There was no surprise (except for the mixing part) that Gary’s card was on the table somewhere. It was there at the beginning before you started mixing the deck.

You might worry audiences would think it is weird for you to have a zippered wallet. First, it is no weirder than pushing bread dough in your orbits. Second, they know you are a magician and so you would have special, magical things. Just like we have a table that looks like it could be hiding anything, they know there must be something “special” or “magical” about our zippered wallet.

Finally, number four, why not do the act silently or to music? Audiences love music and they love to see magicians do magic to music. You could use some appropriate song like “Mack the Knife” or “Big Spender” or “The Girl from Emphysema.” The “Big Spender” song would fit because there is a line in it where she (the singer) says, “So let me get right to the point.” “The Girl from Emphysema” is a good one because it features Herb Alpert and the Tijuana Brass. They are well-known and catchy. It is one of those songs we have all heard a million times but no one knows the title.

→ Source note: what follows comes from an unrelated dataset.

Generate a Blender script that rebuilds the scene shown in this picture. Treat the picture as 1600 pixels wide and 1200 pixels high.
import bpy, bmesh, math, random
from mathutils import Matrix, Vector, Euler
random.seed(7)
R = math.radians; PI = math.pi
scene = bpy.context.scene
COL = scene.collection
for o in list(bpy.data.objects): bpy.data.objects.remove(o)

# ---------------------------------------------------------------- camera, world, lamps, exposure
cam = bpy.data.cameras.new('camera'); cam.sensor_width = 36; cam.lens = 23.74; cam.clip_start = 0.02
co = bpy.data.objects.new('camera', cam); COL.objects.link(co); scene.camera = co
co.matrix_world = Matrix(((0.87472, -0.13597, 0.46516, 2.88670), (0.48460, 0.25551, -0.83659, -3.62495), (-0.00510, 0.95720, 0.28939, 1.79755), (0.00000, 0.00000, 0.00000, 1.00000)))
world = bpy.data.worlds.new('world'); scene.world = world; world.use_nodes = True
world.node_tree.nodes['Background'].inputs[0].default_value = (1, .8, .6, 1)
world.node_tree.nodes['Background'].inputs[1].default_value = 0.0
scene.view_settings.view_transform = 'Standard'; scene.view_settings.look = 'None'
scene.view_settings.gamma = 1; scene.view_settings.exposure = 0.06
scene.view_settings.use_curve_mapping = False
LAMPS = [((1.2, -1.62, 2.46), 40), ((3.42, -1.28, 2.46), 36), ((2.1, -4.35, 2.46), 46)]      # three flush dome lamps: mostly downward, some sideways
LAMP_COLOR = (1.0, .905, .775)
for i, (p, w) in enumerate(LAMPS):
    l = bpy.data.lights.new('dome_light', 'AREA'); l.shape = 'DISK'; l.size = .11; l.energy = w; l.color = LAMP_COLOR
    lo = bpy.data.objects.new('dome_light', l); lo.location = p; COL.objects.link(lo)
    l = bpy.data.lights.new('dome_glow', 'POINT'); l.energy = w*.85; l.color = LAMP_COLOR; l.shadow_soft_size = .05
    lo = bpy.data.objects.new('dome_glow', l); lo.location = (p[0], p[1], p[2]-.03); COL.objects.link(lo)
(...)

This Bobby Sheets may not make it to the IHOP (I don’t know if he does a clown and balloon act) but he should do well in some other setting. He may want to check out bar magic. Back in Chicago, we had bars where the bartender would do magic tricks and it went over well. They would get a little extra tip for their effort. We’re guessing a week’s worth of extra tips would be roughly equal to our two days at IHOP.

Plus, people at bars are usually sloppy and they would not be so offended by the cards flying all over the place — but please check with your manager to see if it is alright first.

He was good. Even though it sounds like we were picking on him, it was only for his own good. By the way, he should get his tooth fixed. He has a gap in his smile. Someone in the bathroom said they thought that made him look “charming” or “charismatic.”

Take it from a man who dated a girl who was going to be a dental hygienist, get it fixed and feel better about you. We know that it can be fixed relatively easily and it would give you a whole new level of confidence. Maybe you could push some bread dough in the gap and no one would know. We’re joking, don’t put the bread dough in your teeth, all dough made with yeast has some sugar component and that can eat through the enamel of your teeth. Remember, a good smile improves your “face value.”

Well, we’re off to work now. Still intrigued by the bread dough comment though. We wonder if you could do a cut-and-restored Pillsbury Dough boy trick. You could still use the big knife and kids will understand how if you put two pieces of dough together, they will rejoin. Think about it and good luck, Bobby.